Lo primero que llama la atención es la gran cantidad de árboles con robustas copas, que superan en tamaño al menos cuatro o cinco veces a las casas de alrededor. La mayoría de ellos son pinos, de esos que casi todo el año sueltan una especie de hebritas que parecerían palillos chinos cafés mega dúctiles y que no son más que las ramitas secas, que se les han caído a los árboles al pasar del verdor a la sequedad. Estas ramitas se les pegan a los perros (sobre todo a los peludos) en sus cuerpecitos y luego es una gran bronca quitárselos.
El parque está hecho para circularlo desde cualquiera de los diferentes frentes, pues hay caminitos que lo conducen a uno desde un extremo al centro y luego de nuevo hacia afuera o a cualquier extremo al que usted quiera ir.
En el centro ya han plantado últimamente unas matitas que parece que sí prenderán, alrededor de las cuales hay cuatro bancas verdes (¿por qué todas las bancas de los parques son del mismo tono de verde y lo que es más: ¿por qué las bancas tienen el mismo tipo de aberturas tan incómodas para el delicado glúteo de uno, acostumbrado a lo acolchonadito? Es pregunta (posoye).
Todas las mañanas, un señor de edad, con barba de chivito y que va con una muleta, barre las banquetas del parque. Sí: deberían de verlo, porque es todo un ejemplo que, lisiado, se ponga a barrer todos los días. Él y otra señora ponen todo lo barrido justo en la esquina de Lincoln y Santa María, lugar al que debería de llegar también todos los días el carro de la basura, pero como no es así, se acumulan cerros de ramas secas y demás basuritas, a veces hasta por una semana.
Es el parque del romance (aunque de alguna manera todos lo son, cómo no), porque todos los días, como a eso de media tarde y hasta que comienza a oscurecer, son varios los coches que se estacionan, sobre todo sobre Lincoln, y los conductores se ponen a decirles primores a sus acompañantes. Luego se empañan los cristales de los autos, sobre todo cuando llueve.

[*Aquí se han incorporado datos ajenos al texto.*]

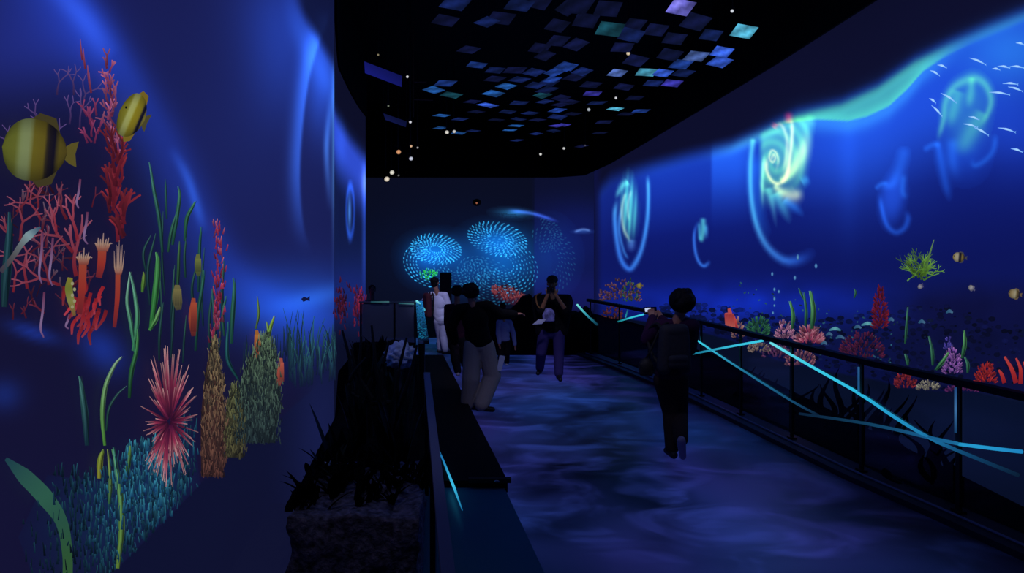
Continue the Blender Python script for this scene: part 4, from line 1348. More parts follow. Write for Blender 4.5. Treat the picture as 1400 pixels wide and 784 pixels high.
BR, MD, DM, VD = (60, 205, 232), (30, 130, 180), (14, 62, 100), (10, 30, 52)
led('cyan strip falling from beside the dark-haired visitor down towards the kerb', [(948, 461), (965, 473), (1011, 503), (1083, 548), (1120, 568)], [BR, BR, (34, 120, 160), (22, 74, 110), VD], .012)
led('bright cyan strip rising from the dark-haired visitor to the handrail', [(949, 484), (1000, 474), (1044, 466)], [(22, 110, 140), (56, 190, 220), BR], .014)
led('brightest cyan strip sloping from the handrail past two posts', [(1055, 469), (1110, 501), (1176, 538), (1225, 571), (1276, 601), (1330, 624), (1394, 650)], [(110, 225, 235), BR, (44, 185, 225), (34, 150, 200), (26, 110, 160), DM, VD], .014)
led('blue strip running level behind the nearest railing posts', [(1095, 566), (1190, 580), (1274, 599), (1312, 607), (1316, 608), (1355, 613), (1399, 618)], [VD, (16, 60, 90), (24, 92, 140), (26, 104, 150), (36, 150, 200), (36, 150, 205), (30, 130, 190)], .014)
led('cyan strip left of the dark-haired visitor, rising to her arm', [(846, 440), (862, 435), (881, 430)], [(20, 110, 120), (50, 190, 210), BR], .014)
led('short cyan strip end touching the handrail left of the dark-haired visitor', [(856, 434), (859, 424)], [(40, 150, 170), (20, 90, 110)], .012)
led('far cyan strip right of the capped visitor, sloping down to the right', [(790, 417), (803, 431), (817, 444)], [(120, 230, 220), (50, 150, 170), (14, 60, 80)], .02)
led('upright blue line of strip light painted on the second nearest post', [(1178, 502), (1178, 520), (1178, 536)], [(40, 90, 140), (30, 80, 130), (30, 90, 140)], .009, off=.03)  # post top lit by the strips, imitated with a glowing tube
led('upright blue line of strip light painted on the nearest post', [(1311, 530), (1311, 560), (1311, 592)], [(30, 70, 120), (60, 110, 160), (20, 60, 100)], .009, off=.03)  # same here: light on the post drawn as a glowing tube

# left railing
rl = empty('glass_railing', (rail_l(9), 9, 0))
tag(rl, 'left hand glass railing with polished flat handrail beside the plant bed', 'railing')


def flat_rail(name, y0, y1, w, mat, parent, n=10, z=1.05):
    m = MB()
    ys_ = np.linspace(y0, y1, n)
    for a, c in zip(ys_[:-1], ys_[1:]):
        vs = []
        for y in (a, c):
            x = rail_l(y)
            vs += [(x - w / 2, y, z - .02), (x + w / 2, y, z - .02), (x + w / 2, y, z + .02), (x - w / 2, y, z + .02)]
        m.add(vs, [(0, 1, 5, 4), (1, 2, 6, 5), (2, 3, 7, 6), (3, 0, 4, 7)])
    m.add([(rail_l(y0) + s * w / 2, y0, z + q) for s, q in ((-1, -.02), (1, -.02), (1, .02), (-1, .02))], [(0, 1, 2, 3)])
    m.add([(rail_l(y1) + s * w / 2, y1, z + q) for s, q in ((-1, -.02), (1, -.02), (1, .02), (-1, .02))], [(0, 1, 2, 3)])
    return m.build(name, mat, parent)


flat_rail('handrail', 13.4, 7.9, .12, M_RAILL, rl)
flat_rail('handrail', 5.85, 1.9, .045, pm('handrail_dull', (120, 122, 150), .45, spec=.5), rl)
lps = [13.35, 11.6, 9.8, 7.95, 5.85, 4.05, 2.3]
for i, y in enumerate(lps):
    m = MB()
    m.box((rail_l(y), y, .57), (.03, .05, .94))
    m.build('post', M_POST, rl)
    if i < len(lps) - 1:
        g = MB()
        a, c = y - .06, lps[i + 1] + .06
        g.add([(rail_l(a), a, .14), (rail_l(c), c, .14), (rail_l(c), c, 1.0), (rail_l(a), a, 1.0)], [(0, 1, 2, 3)])
        g.build('glass_panel', M_GLASS, rl)
m = MB()
m.box((rail_l(5.87), 5.87, 1.05), (.05, .02, .05))
m.build('end_cap', pm('cap_steel', (200, 205, 215), .25, metal=.6), rl)
m = MB()
m.ellip((rail_l(4.06) + .02, 4.05, .82), (.025, .035, .02))
m.build('clamp', pm('clamp_brass', (190, 150, 120), .3, metal=.6), rl)

# cross railing at the far end of the left bed
rc = empty('glass_railing', (-2.3, 13.45, 0))
tag(rc, 'short cross railing with bluish reflection-tinted glass at the far end of the plant bed', 'railing')
m = MB()
m.box((-2.28, 13.45, 1.05), (1.06, .06, .025))
m.build('handrail', pm('rail_pale', (120, 140, 150), .25, metal=.6), rc)
for x in (-1.78, -2.16, -2.78):
    m = MB()
    m.box((x, 13.45, .53), (.03, .03, 1.03))
    m.build('post', M_POST, rc)
gm = glass('reflection_tint_glass', (150, 160, 190), .05, (150, 158, 190))  # bluish-grey reflection put into a diffuse share of the glass
for a, c in ((-1.80, -2.14), (-2.18, -2.76)):
    m = MB()
    m.box(((a + c) / 2, 13.45, .55), (abs(a - c), .012, .92))
    m.build('glass_panel', gm, rc)
for lb, a, c, k in (('pale light line along the top of the cross railing', (507, 413), (532, 413), .55), ('shorter pale light line on the cross railing, right half', (545, 415), (566, 416), .6)):
    m = MB()
    Yq = 13.40
    m.tube([P(*a, Yq), P(*c, Yq)], .012, 6, [(40 * k, 120 * k, 140 * k), (110 * k, 190 * k, 200 * k)])
    tag(m.build('light_strip', M_LED), lb, 'light strip')
m = MB()
m.tube([P(570, 412, 13.36), P(580, 424, 12.0)], .022, 6, [(120, 225, 230), (70, 170, 190)])
tag(m.build('light_strip', M_LED), 'bright cyan corner light where the two left railings meet', 'light strip')
m = MB()
ks = [(592, 598), (606, 630), (620, 665), (632, 698)]
m.tube([FL(x, y, .115) for x, y in ks], [.004, .009, .012, .004], 6, [(10, 60, 90), (30, 120, 180), (60, 190, 230), (20, 100, 150)])
tag(m.build('light_strip', M_LED), 'cyan light strip lying on the dark kerb at the foot of the left railing', 'light strip')

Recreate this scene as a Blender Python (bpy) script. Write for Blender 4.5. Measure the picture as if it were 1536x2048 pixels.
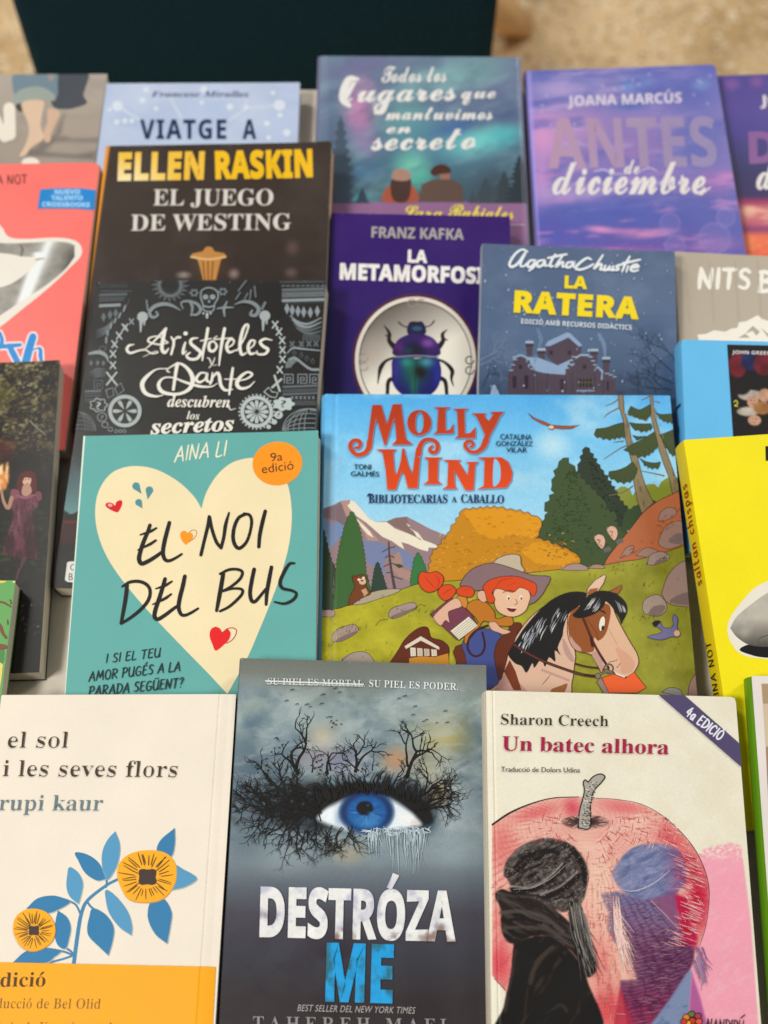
import bpy, bmesh, math, random
import numpy as np
from mathutils import Matrix, Vector

# ------------------------------------------------------------------ camera, world, lamps, exposure
scene = bpy.context.scene
for o in list(bpy.data.objects):
    bpy.data.objects.remove(o)
COL = scene.collection
FPX, PITCH, CAM = 2700.0, math.radians(61.0), np.array([0.0, 0.0, 0.72])
cd = bpy.data.cameras.new("camera")
cam = bpy.data.objects.new("camera", cd)
COL.objects.link(cam)
cam.location = CAM
cam.rotation_euler = (math.pi / 2 - PITCH, 0, 0)
cd.sensor_fit = 'VERTICAL'
cd.sensor_height = 36.0
cd.lens = FPX / 2048 * 36.0
cd.clip_start = 0.02
cd.clip_end = 60
cd.dof.use_dof = True
cd.dof.focus_distance = 0.715
cd.dof.aperture_fstop = 5.6
scene.camera = cam

world = bpy.data.worlds.new("World")
scene.world = world
world.use_nodes = True
bg = world.node_tree.nodes["Background"]
bg.inputs[0].default_value = (1.0, 0.93, 0.84, 1)
bg.inputs[1].default_value = 0.19

def area(name, loc, size, power, target, color=(1, 0.95, 0.88)):
    l = bpy.data.lights.new(name, 'AREA')
    l.shape = 'RECTANGLE'
    l.size, l.size_y = size
    l.energy = power
    l.color = color
    o = bpy.data.objects.new(name, l)
    COL.objects.link(o)
    o.location = loc
    o.rotation_euler = (Vector(target) - Vector(loc)).to_track_quat('-Z', 'Y').to_euler()
area("ceiling_lamp_front", (-1.35, -0.75, 2.5), (0.7, 0.5), 66, (0, 0.45, 0))
area("ceiling_lamp_right", (2.1, 1.6, 2.9), (0.6, 1.5), 46, (0.2, 0.9, -0.3))
area("ceiling_lamp_left", (-2.1, 1.6, 2.9), (0.6, 1.5), 44, (-0.2, 0.9, -0.3))
area("ceiling_lamp_rear", (1.5, 3.6, 2.9), (0.25, 1.4), 9, (0.2, 0.7, 0))

scene.view_settings.view_transform = 'Standard'
scene.view_settings.look = 'None'
scene.view_settings.exposure = 0.0
scene.view_settings.gamma = 1.0
scene.view_settings.use_curve_mapping = False
scene.render.engine = 'CYCLES'
scene.cycles.max_bounces = 5

# ------------------------------------------------------------------ small maths
FW = np.array([0, math.cos(PITCH), -math.sin(PITCH)])
UP = np.array([0, math.sin(PITCH), math.cos(PITCH)])

def lin(c):
    """'#rrggbb', list or array of 0..1 display values -> linear"""
    if isinstance(c, str):
        c = c.lstrip('#')
        c = [int(c[i:i + 2], 16) / 255 for i in (0, 2, 4)]
    c = np.asarray(c, float)
    return np.where(c <= 0.04045, c / 12.92, ((c + 0.055) / 1.055) ** 2.4)

def rgb(c):
    if isinstance(c, str):
        c = c.lstrip('#')
        return np.array([int(c[i:i + 2], 16) / 255 for i in (0, 2, 4)])
    return np.asarray(c, float)

GAIN = np.array([0.82, 0.88, 0.93])
VEIL = [0.02]

def albedo(c):
    return np.clip(lin(c) * GAIN - VEIL[0], 0.005, 0.9)

def smooth_pts(pts, closed=False, n=6):
    """Catmull-Rom through the points; points may carry a width as third value"""
    P = np.asarray(pts, float)
    if len(P) < 3:
        return P
    if closed:
        Q = np.vstack([P[-1], P, P[0], P[1]])
    else:
        Q = np.vstack([2 * P[0] - P[1], P, 2 * P[-1] - P[-2]])
    t = np.linspace(0, 1, n, endpoint=False)[:, None]
    out = []
    for i in range(len(Q) - 3):
        a, b, c, d = Q[i:i + 4]
        out.append(0.5 * ((2 * b) + (-a + c) * t + (2 * a - 5 * b + 4 * c - d) * t * t + (-a + 3 * b - 3 * c + d) * t ** 3))
    out = np.vstack(out)
    if not closed:
        out = np.vstack([out, P[-1:]])
    return out

def clip_rect(P, W, H):
    """Sutherland-Hodgman of a polygon (n,k) against 0..W x 0..H in its first two columns"""
    P = [np.asarray(p) for p in P]
    for ax, lim, sgn in ((0, 0, 1), (0, W, -1), (1, 0, 1), (1, H, -1)):
        if not P:
            return P
        out = []
        for i in range(len(P)):
            a, b = P[i - 1], P[i]
            da, db = (a[ax] - lim) * sgn, (b[ax] - lim) * sgn
            if (da >= 0) != (db >= 0):
                out.append(a + (b - a) * (da / (da - db)))
            if db >= 0:
                out.append(b)
        P = out
    return P

_tables = {}
def vnoise(x, y, seed=0):
    if seed not in _tables:
        _tables[seed] = np.random.RandomState(seed + 7).rand(256, 256)
    T = _tables[seed]
    xi, yi = np.floor(x).astype(int), np.floor(y).astype(int)
    fx, fy = x - xi, y - yi
    fx, fy = fx * fx * (3 - 2 * fx), fy * fy * (3 - 2 * fy)
    g = lambda i, j: T[(xi + i) & 255, (yi + j) & 255]
    return (g(0, 0) * (1 - fx) + g(1, 0) * fx) * (1 - fy) + (g(0, 1) * (1 - fx) + g(1, 1) * fx) * fy

def fbm(x, y, seed=0, oct=5):
    s, a, t = 0, 0.5, 0
    for i in range(oct):
        s = s + a * vnoise(x * 2 ** i + 17.3 * i, y * 2 ** i + 9.1 * i, seed)
        t += a
        a *= 0.55
    return s / t

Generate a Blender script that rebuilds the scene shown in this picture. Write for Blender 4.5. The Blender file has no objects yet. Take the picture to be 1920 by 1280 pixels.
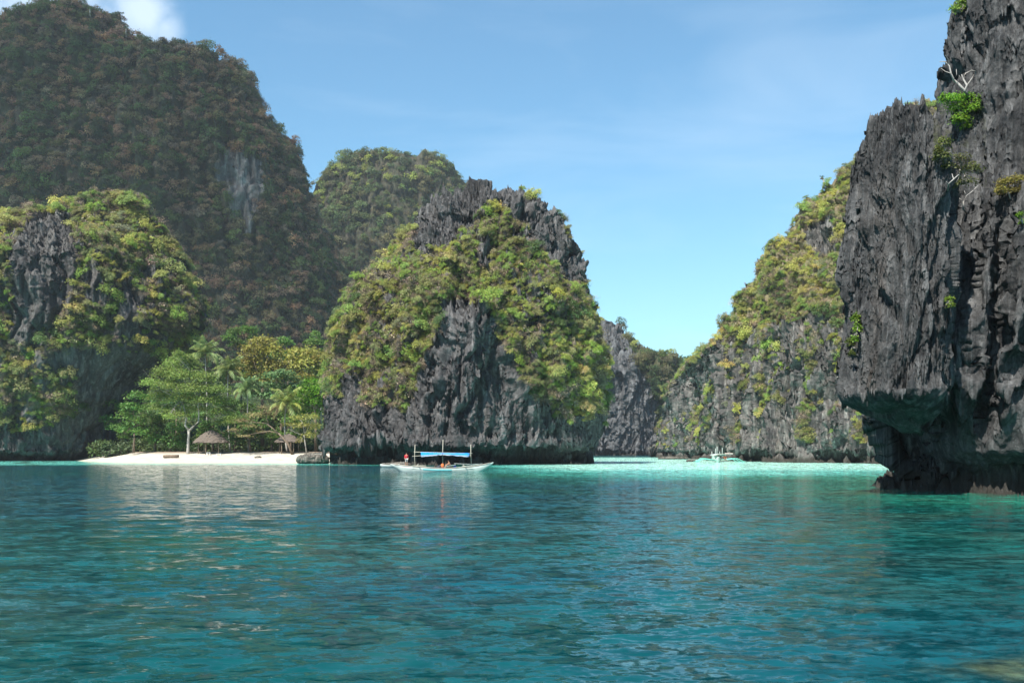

Es también el parque en el que, por las mañanas, corren a su alrededor varias señoras con pants, mientras un señor (que tiene pinta de ex boxeador), se baja de su bicicleta y se pone a entrenar a su pupila: una chavita de no más de veinte años.
Es también el parque en el que está un monumento a la mujer, perdido entre las ramas y que nadie ve, a pesar de estar sobre Justo Sierra. Es el parque al que se van a degustar con calma sus paletas las familias y parejas que compran la suya en el negocio que está justo enfrente y que tiene nombre de isla neoyorkina.
Es el parque al que se van a comer los empleados del autolavado que está en Golfo de Cortez y Justo Sierra y que luego dejan ahí los huesos del pollo, las bolsas de papas y todo su cochinero sobre el pasto. Es el parque en el que en las mañanas ve uno a chavos encorbatados, subidos en sus autos, con su laptops en las piernas, aprovechando la señal de internet que es gratis.
Es el parque en el que hay una placa colocada en honor a los jaliscienses en el extranjero, que los perros mean con singular alegría.